By Maddie Stone
In the flurry of actions that President Joe Biden has taken to respond to climate change—rejoining the Paris Agreement, canceling the Keystone XL pipeline, pausing oil and gas leases, directing the government to purchase only zero-emissions vehicles—one move has gotten less attention but may be critical for the future of life on Earth. It concerns a number most people have never heard of.
On January 20, his first day in office, Biden ordered an immediate review and revision of the “social cost of carbon,” a wonky economics metric that represents how much each additional ton of carbon dioxide emitted to the atmosphere costs society. First calculated by the Obama Administration, the number was slashed under former President Donald Trump. That made it easier for his Environmental Protection Agency to justify rolling back major climate regulations, including Obama-era fuel economy standards and the Clean Power Plan.

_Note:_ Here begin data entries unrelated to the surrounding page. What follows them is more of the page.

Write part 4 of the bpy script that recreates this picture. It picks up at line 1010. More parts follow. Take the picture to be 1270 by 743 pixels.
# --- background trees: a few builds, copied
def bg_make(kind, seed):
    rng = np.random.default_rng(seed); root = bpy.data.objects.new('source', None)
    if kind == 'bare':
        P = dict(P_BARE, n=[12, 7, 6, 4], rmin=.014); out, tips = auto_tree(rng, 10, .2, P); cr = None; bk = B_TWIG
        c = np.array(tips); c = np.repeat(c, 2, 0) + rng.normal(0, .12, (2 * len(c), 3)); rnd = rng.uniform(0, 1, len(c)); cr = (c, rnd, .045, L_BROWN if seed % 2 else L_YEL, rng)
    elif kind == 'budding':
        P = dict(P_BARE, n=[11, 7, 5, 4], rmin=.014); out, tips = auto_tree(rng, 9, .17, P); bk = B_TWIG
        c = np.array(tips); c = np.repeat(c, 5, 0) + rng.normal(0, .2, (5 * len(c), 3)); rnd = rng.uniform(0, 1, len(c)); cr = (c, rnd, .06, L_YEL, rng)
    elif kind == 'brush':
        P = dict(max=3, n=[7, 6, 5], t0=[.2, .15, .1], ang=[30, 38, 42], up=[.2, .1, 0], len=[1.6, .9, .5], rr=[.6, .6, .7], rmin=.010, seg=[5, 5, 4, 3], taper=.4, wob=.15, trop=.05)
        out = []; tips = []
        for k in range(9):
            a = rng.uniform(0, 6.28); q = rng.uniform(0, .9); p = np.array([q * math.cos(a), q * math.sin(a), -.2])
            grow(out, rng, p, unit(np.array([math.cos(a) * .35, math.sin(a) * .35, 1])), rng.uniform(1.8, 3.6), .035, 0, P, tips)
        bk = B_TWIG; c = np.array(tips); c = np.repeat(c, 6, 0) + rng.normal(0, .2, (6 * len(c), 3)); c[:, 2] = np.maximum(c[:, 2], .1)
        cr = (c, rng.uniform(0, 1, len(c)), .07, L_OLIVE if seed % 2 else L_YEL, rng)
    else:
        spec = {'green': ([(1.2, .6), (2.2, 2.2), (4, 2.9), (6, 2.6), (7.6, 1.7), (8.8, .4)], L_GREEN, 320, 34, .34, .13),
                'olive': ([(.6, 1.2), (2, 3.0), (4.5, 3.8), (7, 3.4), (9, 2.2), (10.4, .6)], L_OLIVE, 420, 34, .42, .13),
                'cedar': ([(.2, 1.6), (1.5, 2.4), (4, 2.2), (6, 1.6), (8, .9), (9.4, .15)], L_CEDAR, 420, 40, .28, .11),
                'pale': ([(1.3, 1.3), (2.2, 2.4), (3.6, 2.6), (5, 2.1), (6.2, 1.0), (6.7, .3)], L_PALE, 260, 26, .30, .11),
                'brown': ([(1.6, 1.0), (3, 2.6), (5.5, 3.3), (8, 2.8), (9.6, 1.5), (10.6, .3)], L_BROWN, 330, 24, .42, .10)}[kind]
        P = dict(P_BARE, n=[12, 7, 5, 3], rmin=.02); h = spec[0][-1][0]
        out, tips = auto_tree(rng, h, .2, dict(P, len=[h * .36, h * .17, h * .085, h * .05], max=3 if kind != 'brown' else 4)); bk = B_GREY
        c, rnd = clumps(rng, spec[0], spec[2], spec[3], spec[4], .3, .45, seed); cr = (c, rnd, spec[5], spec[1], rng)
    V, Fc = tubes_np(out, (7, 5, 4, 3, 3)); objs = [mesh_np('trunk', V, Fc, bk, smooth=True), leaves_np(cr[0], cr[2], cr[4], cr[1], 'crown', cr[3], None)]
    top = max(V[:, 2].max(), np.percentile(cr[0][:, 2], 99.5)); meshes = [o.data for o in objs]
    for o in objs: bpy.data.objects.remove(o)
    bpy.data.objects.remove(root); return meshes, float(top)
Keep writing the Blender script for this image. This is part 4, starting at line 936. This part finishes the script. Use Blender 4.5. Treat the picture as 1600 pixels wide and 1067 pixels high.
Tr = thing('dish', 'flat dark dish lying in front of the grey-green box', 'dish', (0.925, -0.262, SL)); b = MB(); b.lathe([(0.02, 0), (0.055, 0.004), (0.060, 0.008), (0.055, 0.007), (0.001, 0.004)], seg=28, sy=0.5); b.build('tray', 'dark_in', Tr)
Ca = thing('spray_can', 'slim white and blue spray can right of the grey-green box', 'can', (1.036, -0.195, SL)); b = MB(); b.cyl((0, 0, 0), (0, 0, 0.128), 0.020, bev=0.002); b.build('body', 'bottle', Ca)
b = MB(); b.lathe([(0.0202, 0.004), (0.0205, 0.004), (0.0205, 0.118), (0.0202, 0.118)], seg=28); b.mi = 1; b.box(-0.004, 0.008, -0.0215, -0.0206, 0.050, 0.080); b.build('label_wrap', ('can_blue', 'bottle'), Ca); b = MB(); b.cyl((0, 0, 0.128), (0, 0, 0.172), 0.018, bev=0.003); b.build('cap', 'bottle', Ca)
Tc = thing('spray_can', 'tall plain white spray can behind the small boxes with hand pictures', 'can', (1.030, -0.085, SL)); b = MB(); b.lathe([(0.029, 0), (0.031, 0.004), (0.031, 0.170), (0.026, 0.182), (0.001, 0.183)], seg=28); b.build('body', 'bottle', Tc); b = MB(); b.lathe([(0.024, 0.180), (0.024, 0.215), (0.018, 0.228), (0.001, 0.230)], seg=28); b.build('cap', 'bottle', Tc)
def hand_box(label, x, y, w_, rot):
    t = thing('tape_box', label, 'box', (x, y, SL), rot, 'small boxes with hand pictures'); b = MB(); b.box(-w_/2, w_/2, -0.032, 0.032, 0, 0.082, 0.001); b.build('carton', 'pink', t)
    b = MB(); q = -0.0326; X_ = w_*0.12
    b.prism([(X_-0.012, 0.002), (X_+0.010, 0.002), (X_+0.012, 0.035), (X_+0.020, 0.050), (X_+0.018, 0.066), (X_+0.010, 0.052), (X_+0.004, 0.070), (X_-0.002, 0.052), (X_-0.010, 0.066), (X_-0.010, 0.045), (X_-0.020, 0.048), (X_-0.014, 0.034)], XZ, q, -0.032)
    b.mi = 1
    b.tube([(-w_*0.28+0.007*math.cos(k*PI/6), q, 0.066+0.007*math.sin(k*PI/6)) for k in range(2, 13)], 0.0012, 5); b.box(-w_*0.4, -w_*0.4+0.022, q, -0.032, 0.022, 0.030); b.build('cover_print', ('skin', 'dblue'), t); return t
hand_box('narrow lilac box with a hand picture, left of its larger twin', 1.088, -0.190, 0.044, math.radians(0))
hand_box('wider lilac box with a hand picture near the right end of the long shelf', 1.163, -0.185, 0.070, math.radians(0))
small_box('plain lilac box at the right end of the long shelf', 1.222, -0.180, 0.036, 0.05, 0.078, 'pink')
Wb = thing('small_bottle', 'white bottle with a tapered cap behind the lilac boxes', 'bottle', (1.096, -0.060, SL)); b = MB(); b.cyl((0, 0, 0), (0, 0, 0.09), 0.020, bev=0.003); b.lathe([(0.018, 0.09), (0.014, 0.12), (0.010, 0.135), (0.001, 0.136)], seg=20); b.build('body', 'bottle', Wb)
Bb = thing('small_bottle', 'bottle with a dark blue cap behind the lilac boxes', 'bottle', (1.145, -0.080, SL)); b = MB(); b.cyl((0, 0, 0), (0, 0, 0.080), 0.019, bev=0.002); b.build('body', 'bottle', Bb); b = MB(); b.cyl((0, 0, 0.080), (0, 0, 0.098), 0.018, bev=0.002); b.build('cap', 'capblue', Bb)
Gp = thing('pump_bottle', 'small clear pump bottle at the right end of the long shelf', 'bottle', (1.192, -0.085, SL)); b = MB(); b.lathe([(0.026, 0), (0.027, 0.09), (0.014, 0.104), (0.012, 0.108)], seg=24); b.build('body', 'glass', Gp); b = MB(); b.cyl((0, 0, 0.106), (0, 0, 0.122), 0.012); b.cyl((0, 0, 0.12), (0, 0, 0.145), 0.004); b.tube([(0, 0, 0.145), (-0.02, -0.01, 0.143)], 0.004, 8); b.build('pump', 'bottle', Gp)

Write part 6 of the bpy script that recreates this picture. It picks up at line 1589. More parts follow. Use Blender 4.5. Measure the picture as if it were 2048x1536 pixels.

Experts say that revising the value assigned to the social cost of carbon to once again be in line with science will allow the Biden Administration to craft stricter greenhouse gas regulations across myriad sectors of the economy and ultimately help meet its climate policy goals.
“The executive order is a really exciting step in the right direction,” says Tamma Carleton, an environmental economist at the University of California, Santa Barbara. “It’s exciting that it will be established and updated to reflect best available science.”